This race is called “The Greatest Spectacle in Racing.” Learn more about the Indianapolis 500.

Early Days

The history of the Indy 500 did not start with the first race. It began two years earlier in 1909 with the construction of the Indianapolis Motor Speedway in Speedway, Indiana as a testing space for the local auto industry. Amid an increase in interest in auto racing, founder Carl Fisher suspected people would pay to watch these cars being tested against each other, and the idea of the Indy 500 was born.

The First Indy 500

Races on this tar and gravel track began attracting huge crowds. However after fatal accidents on the Speedway, it was deemed too dangerous and was paved with brick. That’s why the track was nicknamed “The Brickyard.” Finally, on May 30th, 1911, the first Indianapolis 500 was run with 80 thousand spectators in attendance. It has been held almost every year since, on Memorial Day weekend.

Ray Harroun

The winner of the first Indy 500 was American Ray Harroun, and he was awarded a purse of 25 thousand dollars. He and his Marmon Wasp finished with a time of roughly 6 hours and 42 minutes, and ran an average speed of 74.6 miles per hour. His Wasp was fitted with the first rear-view mirror in any motor vehicle.

Kiss the Bricks

By October 1961, the entire track had been paved over with asphalt. As a tribute to the Brickyard nickname, three-foot wide strips of the original brick were left at both the start and finish lines.

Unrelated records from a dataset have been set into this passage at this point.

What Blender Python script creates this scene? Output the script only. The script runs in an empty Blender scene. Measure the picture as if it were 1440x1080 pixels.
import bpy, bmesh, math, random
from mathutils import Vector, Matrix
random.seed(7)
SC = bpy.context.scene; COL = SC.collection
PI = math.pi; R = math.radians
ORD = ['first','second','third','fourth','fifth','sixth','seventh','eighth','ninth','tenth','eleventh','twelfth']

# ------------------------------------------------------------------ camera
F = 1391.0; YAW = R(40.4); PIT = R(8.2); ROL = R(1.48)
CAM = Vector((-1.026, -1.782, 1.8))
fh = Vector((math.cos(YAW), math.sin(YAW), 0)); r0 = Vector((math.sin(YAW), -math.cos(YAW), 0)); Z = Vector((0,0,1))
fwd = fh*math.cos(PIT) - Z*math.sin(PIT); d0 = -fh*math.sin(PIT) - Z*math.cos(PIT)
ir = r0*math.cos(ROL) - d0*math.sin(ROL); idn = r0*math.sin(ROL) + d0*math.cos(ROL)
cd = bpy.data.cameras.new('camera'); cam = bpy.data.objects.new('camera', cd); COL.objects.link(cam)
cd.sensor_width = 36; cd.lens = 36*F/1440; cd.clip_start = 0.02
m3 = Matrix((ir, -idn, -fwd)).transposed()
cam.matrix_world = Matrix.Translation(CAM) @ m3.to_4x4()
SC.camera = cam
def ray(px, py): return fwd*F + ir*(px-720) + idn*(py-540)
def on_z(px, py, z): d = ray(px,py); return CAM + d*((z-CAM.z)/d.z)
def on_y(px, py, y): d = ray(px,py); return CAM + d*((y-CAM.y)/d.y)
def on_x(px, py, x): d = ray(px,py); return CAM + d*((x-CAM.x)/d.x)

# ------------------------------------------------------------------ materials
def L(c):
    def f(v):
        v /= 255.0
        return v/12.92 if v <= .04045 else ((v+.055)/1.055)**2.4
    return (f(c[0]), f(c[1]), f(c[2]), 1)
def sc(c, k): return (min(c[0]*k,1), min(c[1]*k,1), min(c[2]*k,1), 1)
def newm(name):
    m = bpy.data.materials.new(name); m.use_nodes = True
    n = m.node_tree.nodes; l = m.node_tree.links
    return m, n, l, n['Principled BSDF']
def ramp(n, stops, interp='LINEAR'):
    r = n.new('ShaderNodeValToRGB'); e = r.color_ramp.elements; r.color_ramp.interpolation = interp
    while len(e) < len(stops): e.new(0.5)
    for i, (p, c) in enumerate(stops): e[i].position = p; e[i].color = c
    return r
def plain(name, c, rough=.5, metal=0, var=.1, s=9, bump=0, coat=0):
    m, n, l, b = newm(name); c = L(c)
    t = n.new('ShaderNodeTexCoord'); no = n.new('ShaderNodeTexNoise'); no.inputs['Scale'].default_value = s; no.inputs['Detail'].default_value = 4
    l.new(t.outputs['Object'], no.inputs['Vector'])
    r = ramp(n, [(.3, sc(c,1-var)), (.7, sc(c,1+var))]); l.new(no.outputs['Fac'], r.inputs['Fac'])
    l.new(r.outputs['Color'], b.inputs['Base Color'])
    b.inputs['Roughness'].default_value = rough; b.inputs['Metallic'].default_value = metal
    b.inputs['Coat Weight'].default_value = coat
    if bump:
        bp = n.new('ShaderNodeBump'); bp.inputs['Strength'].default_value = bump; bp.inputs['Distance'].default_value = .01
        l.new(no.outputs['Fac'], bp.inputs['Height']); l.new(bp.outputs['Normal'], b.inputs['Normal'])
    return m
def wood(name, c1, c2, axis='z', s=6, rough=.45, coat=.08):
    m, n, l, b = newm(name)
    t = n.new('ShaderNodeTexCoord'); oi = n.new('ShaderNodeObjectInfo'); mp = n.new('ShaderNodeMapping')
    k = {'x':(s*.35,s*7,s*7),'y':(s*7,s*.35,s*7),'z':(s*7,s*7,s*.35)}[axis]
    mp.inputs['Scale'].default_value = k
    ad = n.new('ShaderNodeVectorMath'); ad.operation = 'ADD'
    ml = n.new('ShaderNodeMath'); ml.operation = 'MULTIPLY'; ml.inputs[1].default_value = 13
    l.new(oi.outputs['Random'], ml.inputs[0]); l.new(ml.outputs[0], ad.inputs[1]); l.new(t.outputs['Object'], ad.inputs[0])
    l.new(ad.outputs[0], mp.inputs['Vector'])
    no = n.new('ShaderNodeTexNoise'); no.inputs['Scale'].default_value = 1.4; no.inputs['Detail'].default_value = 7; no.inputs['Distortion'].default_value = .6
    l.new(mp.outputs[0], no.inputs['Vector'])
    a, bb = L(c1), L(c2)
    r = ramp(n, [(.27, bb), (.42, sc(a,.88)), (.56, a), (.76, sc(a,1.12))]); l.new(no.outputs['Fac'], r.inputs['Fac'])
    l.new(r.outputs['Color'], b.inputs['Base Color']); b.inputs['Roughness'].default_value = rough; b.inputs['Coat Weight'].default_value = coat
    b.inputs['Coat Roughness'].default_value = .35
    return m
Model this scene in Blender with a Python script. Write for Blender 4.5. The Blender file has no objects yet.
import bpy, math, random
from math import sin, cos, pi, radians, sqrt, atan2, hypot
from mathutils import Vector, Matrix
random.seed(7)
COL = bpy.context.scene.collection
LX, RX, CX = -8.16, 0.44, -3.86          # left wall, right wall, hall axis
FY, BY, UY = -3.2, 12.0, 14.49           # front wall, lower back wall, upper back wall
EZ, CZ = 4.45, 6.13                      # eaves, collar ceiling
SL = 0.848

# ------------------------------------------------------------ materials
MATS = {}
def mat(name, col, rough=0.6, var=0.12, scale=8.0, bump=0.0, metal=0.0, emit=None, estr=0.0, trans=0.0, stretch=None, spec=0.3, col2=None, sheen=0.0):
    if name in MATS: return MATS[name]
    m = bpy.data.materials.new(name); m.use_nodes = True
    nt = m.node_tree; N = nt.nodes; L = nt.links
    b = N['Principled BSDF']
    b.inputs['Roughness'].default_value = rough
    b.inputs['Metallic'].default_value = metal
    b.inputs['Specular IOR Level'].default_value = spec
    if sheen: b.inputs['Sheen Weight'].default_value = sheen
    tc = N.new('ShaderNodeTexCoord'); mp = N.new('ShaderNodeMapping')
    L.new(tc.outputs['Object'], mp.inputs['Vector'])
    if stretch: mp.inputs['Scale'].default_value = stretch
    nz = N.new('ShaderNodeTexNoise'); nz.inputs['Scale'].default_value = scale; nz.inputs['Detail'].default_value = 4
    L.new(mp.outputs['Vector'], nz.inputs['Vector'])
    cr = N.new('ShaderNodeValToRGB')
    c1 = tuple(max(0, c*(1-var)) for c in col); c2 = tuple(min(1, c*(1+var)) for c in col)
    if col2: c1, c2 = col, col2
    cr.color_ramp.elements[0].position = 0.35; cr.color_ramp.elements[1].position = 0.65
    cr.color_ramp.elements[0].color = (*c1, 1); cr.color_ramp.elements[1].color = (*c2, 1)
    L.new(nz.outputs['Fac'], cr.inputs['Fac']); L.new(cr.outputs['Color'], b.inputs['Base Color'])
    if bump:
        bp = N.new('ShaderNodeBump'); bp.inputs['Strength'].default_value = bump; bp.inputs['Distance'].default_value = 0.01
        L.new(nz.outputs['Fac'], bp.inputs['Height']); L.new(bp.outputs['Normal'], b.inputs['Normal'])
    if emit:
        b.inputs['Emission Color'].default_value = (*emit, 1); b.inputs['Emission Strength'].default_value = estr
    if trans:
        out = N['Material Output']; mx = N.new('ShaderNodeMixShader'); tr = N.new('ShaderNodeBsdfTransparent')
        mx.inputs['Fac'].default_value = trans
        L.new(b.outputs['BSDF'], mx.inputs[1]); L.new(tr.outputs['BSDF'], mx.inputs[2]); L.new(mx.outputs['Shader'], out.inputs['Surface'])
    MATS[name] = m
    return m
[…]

A tradition was then started by NASCAR champ Dale Jarrett: visitors and drivers now “kiss the bricks” to pay homage to the history of the Speedway.

The Borg-Warner Trophy

In fact, this is one sporting event that’s big on tradition. Since 1936, successful drivers are awarded with the coveted Borg-Warner Trophy in the winner’s circle. Another custom that has been carried on since 1956 is for the winners of the Indy 500 to drink milk in Victory Lane.

Famous Names in the Sport

A number of popular names have participated in these Indy customs throughout the years. These include: Mario Andretti, A.J. Foyt, Al Unser, Juan Pablo Montoya and Helio Castrovenes. However, women haven’t been left out of the fun at Indy: the first woman to compete was Janet Guthrie in 1977, and over the years others have followed suit with Danica Patrick becoming one of the most recognized faces in the sport.

The Track

Something that has remained relatively unchanged is the track. The Indianapolis Motor Speedway is 2.5 miles long, and features two straightaways each measuring five eighths of a mile long, as well as two shorter straightaways at an eighth of a mile each. There are also four quarter-mile turns that are all banked at nine degrees. Drivers must run the track 200 times to finish the race, and when it was conceived it was planned to last the better part of seven hours. However, today the race is finished well under the three hour mark. With only a few exceptions, there has been a 33-car limit on the race.

The Cars

Since the Indy 500 first started, the cars used have undergone substantial changes. Engine size, authorized speeds and safety features have all been altered. Today’s average speed exceeds 160 miles per hour, while individual lap speeds can top 220 miles per hour. The prize money has grown substantially as well: Winners in the Centennial Era took home well over one million dollars, while Ray Harroun net just over fourteen thousand dollars in the race’s inaugural year.


Today, with a capacity of roughly four hundred thousand spectators, the Indy 500 is one of the world’s best-attended one-day sporting events. As part of the Triple Crown of Motorsport, it is also one of the fastest and most popular races for the most expensive cars in the auto world.